Два взгляда на творчество Гоголя
- игумен Кирилл (Семёнов)
30.03.2009 22:46
Я очень люблю Николая Васильевича Гоголя, не только как писателя, но и как человека. Творчество его, конечно, не однозначно, но это только доказывает необычайную сложность внутреннего мира Гоголя. Самые страшные слова в его адрес принадлежат, наверное, Василию Розанову. Читать розановские мысли о Гоголе - большое испытание для всякого, кто привык Гоголем восхищаться. Я не возьмусь цитировать здесь автора "Опавших листьев", хотя бы потому, что с розановской оценкой не могу согласиться. Мнение о. Александа Шумского, статьи которого о русской классике мне всегда были по душе, я тоже во многом разделить не могу, однако суровая отповедь ему о.Евфимия больше построена на эмоциях, чем на конкретных возражениях. По иронии судьбы, первый удар по моему пиетету перед великим русским писателем получил я довольно давно уже и именно в стенах московской семинарии. Очень хорошо помню лекцию о Гоголе одного из тогдашних преподавателей - о.Дамиана Круглика, который категоричсеки настаивал, что Гоголь пребывал в глубокой духовной прелести. Я не могу встать на эту крайнюю точку зрения, однако нельзя не признать, что к концу жизни Николай Васильевич, будучи, несомненно, человеком живой и глубокой веры, всё чаще и драматичнее для себя и окружающих впадал в известное учительство, в назидательный и временами навязчивый тон, словно одному ему открылись истины христианства и все вокруг остро нуждаются в его морализаторстве.

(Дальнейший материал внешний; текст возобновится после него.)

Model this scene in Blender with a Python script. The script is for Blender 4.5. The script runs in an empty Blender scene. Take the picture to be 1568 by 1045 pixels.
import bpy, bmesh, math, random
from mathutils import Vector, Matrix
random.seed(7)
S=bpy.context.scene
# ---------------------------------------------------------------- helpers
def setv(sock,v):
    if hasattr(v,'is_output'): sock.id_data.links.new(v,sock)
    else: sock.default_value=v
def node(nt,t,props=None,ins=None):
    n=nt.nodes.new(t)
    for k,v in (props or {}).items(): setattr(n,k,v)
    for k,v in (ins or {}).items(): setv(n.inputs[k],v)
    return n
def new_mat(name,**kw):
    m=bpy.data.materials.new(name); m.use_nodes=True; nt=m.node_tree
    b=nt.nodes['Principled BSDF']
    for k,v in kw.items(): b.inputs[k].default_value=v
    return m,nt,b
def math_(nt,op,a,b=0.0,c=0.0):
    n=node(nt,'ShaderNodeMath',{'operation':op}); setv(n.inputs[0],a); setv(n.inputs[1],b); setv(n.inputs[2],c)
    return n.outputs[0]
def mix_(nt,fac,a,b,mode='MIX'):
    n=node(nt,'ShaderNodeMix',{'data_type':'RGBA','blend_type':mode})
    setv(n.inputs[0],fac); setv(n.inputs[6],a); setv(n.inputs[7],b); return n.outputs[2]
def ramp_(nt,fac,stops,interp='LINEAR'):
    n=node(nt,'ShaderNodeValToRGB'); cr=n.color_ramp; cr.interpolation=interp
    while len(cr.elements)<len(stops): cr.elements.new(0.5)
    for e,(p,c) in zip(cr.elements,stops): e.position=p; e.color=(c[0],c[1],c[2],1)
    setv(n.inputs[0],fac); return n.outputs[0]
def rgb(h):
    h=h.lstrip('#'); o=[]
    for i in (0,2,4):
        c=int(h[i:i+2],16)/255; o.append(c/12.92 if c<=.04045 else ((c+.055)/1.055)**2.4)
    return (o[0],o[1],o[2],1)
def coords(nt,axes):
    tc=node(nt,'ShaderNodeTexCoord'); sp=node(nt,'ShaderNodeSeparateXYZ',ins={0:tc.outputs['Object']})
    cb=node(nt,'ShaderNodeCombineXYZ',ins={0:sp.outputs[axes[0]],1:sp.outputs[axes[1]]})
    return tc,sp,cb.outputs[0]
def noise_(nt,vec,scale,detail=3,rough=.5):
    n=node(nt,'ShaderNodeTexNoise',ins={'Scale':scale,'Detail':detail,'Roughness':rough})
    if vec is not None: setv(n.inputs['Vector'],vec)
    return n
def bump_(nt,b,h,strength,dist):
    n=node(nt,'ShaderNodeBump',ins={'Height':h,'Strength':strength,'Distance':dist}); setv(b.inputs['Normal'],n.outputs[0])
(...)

Во многом по этой причине обрушился на него Белинский, человек вообще далёкий от веры и Церкви, но прежде очень ценивший Гоголя как писателя. Гоголь всю жизнь полуосознанно стремился к монашеству, и, не получив на это благословения оптинских старцев, глубоко раздирался между творчеством и желанием сосредоточенной духовной жизни, далёкой от мирской суеты и человеческого непонимания. Он ведь практически даже и дома собственного никогда не имел, будучи всегдашним странником. И умер, пусть и у друзей, но на чужом диване, в чужом углу. В эти дни, думаю, он нуждается особенно не только в памяти о себе как о великом художнике, но и в наших молитвах о его великой душе. Всегда поминаю раба Божия Николая и вынимаю частичку на проскомидии, почитая его как одного из самых дорогих для меня людей.